The post must be very slow in Holland these days if Zea are any indicator. It sounds like the shops in Amsterdam have just taken delivery of the debut albums from The Ramones, Jonathan Richman and Buzzcocks, and on the strength of them this duo have gone out and bought some guitars and formed a band. (Sigh) It’s just like the old days, and boy do we miss them. “There’s something wrong with me” they claim. Bollocks. There’s nothing at all wrong with acknowledging that you’re not the wave of the future when you can make living in the present and rehashing the sounds of the last thirty years a wholly satisfying experience. Hunt this down; trap it, nurture and cherish it, then kill it when you’re ready. It’s rock ‘n’ roll baby.
Gillian Nash
[logo-magazine.com – March 2003]

If you go out and buy some singles this week, you will probably be taking home lots of guitar noise and feedback. Rah. There’s a fair bit of that on our Single Of The Week, but the frenzied lunacy of Zea was what made us hand them the coveted trophy. They’ll probably eat it or something, mind. An Experience Of Trouble rattles along at a frenetic pace with guitars fuzzy and high in the mix, and the accompanying percussion blipping and clanging like one of those toy mechanical drummery things. You know the ones. “There’s something wrong with me”, the singer laments, “a lot of things I do I never thought I’d ever do”. Like take too many mushrooms perhaps.
Zea are two blokes from Amsterdam who mix their music up, with bits of indie, hip-hop, random noise and pop, and on this track especially, they sound like They Might Be Giants after they’ve fallen on their heads.
Superb, and a worthy winner.
[playlouder.com – Bunch of 45’s 24/03/03-30/03/03]

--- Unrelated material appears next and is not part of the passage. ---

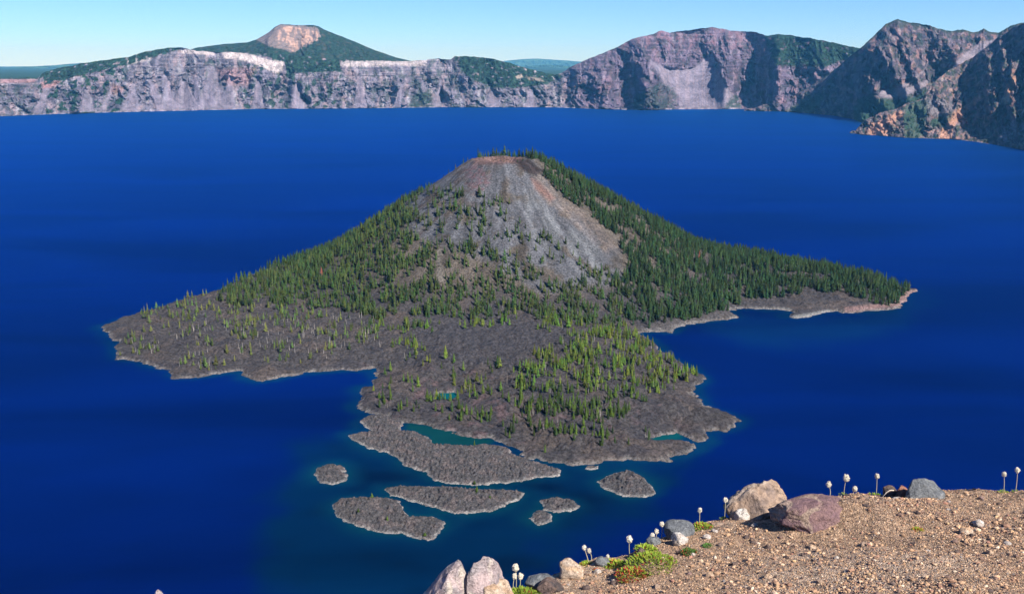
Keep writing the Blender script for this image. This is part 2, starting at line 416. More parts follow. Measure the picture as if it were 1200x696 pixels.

Op de tweede single die Zea uitbracht, in afwachting van hun nieuw te verschrijnen cd is de invloed van The White Stripes duidelijk te horen. Op deze single opteert de groep (of moet ik intussen zeggen duo) voor een meer gitaargerichte sound. Het geluid van The White Stripes, Guided by Voices en zelfs The Beatles wordt omgevormd tot complexe songs. Toch heb ik vaak de indruk bij Zea dat de ideeën beter zijn dan hun uitwerking. De zang laat vaak te wensen over en ook van de productie ben ik niet altijd even grote fan. Wat overblijft is dus een leuk, charmant en eigenzinnig plaatje maar ik geloof nu niet direct dat ze voor een soort van dEUS effect gaan zorgen bij onze Noorderburen.
[L’entrepôt]

Op de eerste moest Zea het vinyl nog delen met Persil, maar deze keer zijn beide kanten voor Arnold de Boer en consorten. Zea lijkt de grenzen van het “popliedje” steeds verder op te zoeken en zo is dit materiaal nauwelijks in een vakje op te bergen. De zeggingskracht lijkt het te winnen van compositorische wetten en de regels van de commercie. Of het veel nieuwe zieltjes zal opleveren is de vraag, maar we raken steeds benieuwder naar het ongetwijfeld avontuurlijke komende album.